[3D scene scripts]
┄┄┄┄┄┄┄┄┄┄
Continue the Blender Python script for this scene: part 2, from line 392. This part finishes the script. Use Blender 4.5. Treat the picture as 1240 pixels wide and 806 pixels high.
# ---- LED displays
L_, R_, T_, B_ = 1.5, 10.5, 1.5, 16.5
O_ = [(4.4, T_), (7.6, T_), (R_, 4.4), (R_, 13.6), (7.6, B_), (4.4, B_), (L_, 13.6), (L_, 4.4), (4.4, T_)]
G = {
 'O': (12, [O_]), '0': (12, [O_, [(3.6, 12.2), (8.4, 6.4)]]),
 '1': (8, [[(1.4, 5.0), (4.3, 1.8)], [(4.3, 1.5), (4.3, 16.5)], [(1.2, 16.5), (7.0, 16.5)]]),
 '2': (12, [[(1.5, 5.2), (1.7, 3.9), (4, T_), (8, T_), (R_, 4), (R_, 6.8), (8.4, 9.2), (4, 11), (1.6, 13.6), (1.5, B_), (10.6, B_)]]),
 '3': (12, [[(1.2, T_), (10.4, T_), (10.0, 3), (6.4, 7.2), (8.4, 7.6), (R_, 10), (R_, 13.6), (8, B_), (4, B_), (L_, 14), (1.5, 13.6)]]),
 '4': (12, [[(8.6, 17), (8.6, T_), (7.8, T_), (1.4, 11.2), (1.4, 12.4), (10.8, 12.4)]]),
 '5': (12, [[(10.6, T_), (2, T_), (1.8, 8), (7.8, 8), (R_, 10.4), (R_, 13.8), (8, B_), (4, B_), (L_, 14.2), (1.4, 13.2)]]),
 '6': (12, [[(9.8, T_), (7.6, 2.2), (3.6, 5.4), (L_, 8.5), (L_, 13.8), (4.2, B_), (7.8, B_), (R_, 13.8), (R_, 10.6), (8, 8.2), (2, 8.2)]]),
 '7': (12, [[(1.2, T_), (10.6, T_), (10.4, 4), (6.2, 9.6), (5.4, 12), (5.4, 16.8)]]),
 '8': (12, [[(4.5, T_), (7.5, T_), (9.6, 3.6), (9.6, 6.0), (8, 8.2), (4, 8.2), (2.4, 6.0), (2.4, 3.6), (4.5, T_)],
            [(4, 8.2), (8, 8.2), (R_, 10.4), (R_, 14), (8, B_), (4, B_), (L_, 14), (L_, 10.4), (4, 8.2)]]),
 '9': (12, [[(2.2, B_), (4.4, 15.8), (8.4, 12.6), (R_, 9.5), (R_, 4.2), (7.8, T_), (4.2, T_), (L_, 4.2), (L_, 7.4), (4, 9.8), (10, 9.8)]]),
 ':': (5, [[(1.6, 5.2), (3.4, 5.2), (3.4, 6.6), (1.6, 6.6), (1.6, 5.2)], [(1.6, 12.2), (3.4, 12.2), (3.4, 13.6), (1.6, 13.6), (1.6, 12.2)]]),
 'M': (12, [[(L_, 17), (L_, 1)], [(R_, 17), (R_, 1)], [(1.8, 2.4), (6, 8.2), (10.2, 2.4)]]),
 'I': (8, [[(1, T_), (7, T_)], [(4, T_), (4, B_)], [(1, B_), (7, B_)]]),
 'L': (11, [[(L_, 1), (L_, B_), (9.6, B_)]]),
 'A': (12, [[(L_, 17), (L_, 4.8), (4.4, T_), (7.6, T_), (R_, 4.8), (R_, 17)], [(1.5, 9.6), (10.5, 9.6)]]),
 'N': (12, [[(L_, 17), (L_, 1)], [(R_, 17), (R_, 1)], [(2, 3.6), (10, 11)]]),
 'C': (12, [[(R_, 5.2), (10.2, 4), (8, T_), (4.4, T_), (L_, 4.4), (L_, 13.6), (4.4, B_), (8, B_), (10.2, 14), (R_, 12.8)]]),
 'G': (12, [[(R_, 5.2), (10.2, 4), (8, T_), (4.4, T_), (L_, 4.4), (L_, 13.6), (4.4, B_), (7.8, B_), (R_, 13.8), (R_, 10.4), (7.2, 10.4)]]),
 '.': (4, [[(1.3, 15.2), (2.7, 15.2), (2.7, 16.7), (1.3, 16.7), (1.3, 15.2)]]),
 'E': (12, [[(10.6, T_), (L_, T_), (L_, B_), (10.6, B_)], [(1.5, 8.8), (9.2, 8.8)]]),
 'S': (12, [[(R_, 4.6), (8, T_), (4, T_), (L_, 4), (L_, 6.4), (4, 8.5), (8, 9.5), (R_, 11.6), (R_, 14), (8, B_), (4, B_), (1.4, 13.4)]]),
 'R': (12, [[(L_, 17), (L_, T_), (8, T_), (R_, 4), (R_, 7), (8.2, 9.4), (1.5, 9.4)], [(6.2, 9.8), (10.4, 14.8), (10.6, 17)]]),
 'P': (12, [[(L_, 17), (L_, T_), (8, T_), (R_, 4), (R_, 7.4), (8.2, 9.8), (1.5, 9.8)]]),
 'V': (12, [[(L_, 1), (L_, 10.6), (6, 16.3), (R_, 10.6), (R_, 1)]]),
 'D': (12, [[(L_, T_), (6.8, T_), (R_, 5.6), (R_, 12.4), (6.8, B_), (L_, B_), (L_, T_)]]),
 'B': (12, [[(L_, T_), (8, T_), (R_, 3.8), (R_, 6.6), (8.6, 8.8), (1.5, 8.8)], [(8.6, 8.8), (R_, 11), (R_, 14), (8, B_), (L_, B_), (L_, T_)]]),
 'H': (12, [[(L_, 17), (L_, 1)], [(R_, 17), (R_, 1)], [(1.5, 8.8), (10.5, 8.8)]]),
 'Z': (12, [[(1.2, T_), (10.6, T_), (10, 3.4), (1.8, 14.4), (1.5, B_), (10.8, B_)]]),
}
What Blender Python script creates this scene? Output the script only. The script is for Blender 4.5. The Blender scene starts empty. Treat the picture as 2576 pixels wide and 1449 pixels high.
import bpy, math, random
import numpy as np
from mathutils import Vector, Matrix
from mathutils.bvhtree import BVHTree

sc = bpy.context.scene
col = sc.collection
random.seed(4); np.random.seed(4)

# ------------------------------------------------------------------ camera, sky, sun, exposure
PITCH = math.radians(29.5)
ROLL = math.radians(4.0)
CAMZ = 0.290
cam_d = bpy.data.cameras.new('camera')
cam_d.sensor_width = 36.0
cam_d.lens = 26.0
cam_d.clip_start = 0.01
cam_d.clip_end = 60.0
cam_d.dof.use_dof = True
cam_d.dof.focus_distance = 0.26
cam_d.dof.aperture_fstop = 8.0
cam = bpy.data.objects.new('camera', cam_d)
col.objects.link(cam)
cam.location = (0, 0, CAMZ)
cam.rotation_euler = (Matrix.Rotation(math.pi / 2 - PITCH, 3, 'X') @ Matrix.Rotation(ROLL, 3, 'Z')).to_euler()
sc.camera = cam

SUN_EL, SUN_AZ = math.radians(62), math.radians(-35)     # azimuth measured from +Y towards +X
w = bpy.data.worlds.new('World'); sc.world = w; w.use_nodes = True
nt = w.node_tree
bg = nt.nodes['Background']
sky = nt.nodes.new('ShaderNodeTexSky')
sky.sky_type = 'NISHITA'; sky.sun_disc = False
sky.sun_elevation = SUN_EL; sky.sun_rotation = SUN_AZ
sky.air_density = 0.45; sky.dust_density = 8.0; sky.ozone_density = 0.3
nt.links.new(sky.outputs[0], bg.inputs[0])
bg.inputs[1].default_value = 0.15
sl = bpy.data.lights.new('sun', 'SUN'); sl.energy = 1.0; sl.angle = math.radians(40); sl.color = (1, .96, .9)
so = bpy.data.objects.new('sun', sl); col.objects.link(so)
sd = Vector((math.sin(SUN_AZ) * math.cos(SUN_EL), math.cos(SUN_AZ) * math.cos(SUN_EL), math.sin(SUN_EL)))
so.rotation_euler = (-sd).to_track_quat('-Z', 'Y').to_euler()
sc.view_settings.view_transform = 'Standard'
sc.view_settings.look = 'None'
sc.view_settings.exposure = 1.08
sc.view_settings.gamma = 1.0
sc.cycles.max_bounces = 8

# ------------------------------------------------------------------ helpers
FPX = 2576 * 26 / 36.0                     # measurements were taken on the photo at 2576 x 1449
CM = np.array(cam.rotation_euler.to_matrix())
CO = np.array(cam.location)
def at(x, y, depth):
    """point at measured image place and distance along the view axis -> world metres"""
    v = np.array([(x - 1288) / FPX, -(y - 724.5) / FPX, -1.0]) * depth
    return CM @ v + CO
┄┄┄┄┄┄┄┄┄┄
• **EXERCISE DETAILS**
Identify how many lines in the entries above include the string "Treat", then state that number alone.

• **RESULT FOR THIS EXERCISE**
2